How is fascism a result of capitalism? It would exist just the same way without capitalism.
The argument is that as more people are harmed by capitalism and realize it's flaws, the more likely the ruling class is to embrace fascism rather than let their ill-gotten gains slip away from them.
Definitely clumsy here, but I can make sense of it.
I mean, yes, but you should understand that when the creator of this meme wrote "capitalism" they really meant "liberalism" but didn't want to scare the normies.
It's not just about the ruling class, it's about uncertainty leading people to look for "strongmen" to provide direction and certainty, no matter how false it is, creating the popular support needed to overthrow democratic institutions.
Strongmen like Lenin and Stalin who provided direction and certainty in uncertain times?

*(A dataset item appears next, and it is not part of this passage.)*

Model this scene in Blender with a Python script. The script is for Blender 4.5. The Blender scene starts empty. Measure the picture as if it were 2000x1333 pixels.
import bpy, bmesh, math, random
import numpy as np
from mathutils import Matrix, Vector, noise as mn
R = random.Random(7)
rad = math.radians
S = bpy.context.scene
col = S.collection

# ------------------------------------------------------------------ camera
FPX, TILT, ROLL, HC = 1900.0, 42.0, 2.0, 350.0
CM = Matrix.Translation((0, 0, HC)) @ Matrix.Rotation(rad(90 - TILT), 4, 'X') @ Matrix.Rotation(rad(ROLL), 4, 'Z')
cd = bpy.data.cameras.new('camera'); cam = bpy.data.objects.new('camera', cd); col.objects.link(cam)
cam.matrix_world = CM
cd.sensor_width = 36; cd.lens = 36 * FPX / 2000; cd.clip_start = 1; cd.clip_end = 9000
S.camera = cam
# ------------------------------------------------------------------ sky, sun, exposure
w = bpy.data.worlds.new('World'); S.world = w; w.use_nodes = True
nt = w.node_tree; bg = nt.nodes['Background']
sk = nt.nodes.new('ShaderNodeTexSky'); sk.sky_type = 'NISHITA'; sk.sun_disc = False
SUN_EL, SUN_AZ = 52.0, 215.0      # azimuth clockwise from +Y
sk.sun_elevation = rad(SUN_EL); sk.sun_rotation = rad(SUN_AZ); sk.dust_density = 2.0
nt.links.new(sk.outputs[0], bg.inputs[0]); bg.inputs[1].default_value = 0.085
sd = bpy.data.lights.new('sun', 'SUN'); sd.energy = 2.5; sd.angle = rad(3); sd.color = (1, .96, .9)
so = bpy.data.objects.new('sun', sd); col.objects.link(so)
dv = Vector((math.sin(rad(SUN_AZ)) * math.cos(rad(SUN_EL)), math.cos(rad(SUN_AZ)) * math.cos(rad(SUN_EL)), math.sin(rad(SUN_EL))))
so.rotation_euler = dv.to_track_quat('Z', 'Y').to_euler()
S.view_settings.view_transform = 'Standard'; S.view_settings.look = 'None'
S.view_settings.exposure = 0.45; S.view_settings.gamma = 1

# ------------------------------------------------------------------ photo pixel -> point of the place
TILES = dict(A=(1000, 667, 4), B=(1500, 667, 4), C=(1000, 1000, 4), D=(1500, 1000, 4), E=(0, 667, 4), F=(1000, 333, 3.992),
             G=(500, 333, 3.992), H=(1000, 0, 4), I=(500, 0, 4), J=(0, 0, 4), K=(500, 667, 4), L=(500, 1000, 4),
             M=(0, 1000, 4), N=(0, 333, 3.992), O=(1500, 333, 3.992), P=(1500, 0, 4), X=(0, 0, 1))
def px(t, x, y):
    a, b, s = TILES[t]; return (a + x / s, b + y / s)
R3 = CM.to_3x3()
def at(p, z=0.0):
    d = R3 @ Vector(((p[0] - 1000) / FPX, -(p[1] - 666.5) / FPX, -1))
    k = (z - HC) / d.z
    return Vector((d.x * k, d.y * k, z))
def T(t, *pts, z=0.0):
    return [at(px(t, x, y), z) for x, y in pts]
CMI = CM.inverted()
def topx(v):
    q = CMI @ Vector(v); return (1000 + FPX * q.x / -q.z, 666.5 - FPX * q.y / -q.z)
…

Or a strongman like George Washington?
1: Anarchists and democratic socialists literally coined the term red fascism to describe Leninism.
2: Your examples all overthrew the rule of absolute monarchies, neither of which was quite exactly capitalist thanks to the owner class often being nobility.
3: Leaving aside for the moment that post-colonial America would absolutely be considered fascist by modern standards, even as its existence began to solidify the ideology of liberalism, I don't think the meme is literally stating liberalism becomes fascism the moment it stubs its toe.
If anything, based on the characters used, it implies the fight over institutional power as the fascists try to seize control.
And, ironically to authoral intent I assume, Superlib there would absolutely body Homelander lol
Still doesn't make much sense, fascism is a populist movement.
It would make way more sense if it said Feudalism instead. Keep the peasants in line with your armed militia class, eventually murder-robots. The peasants might be miserable, but they're going to work the land because that's they're only choice to survive.
Neoliberalism is agnostic to the form of government so long as profit keeps moving. Business is still done in the worst countries. And that keeps capital voting with their wallets for an increase in evil.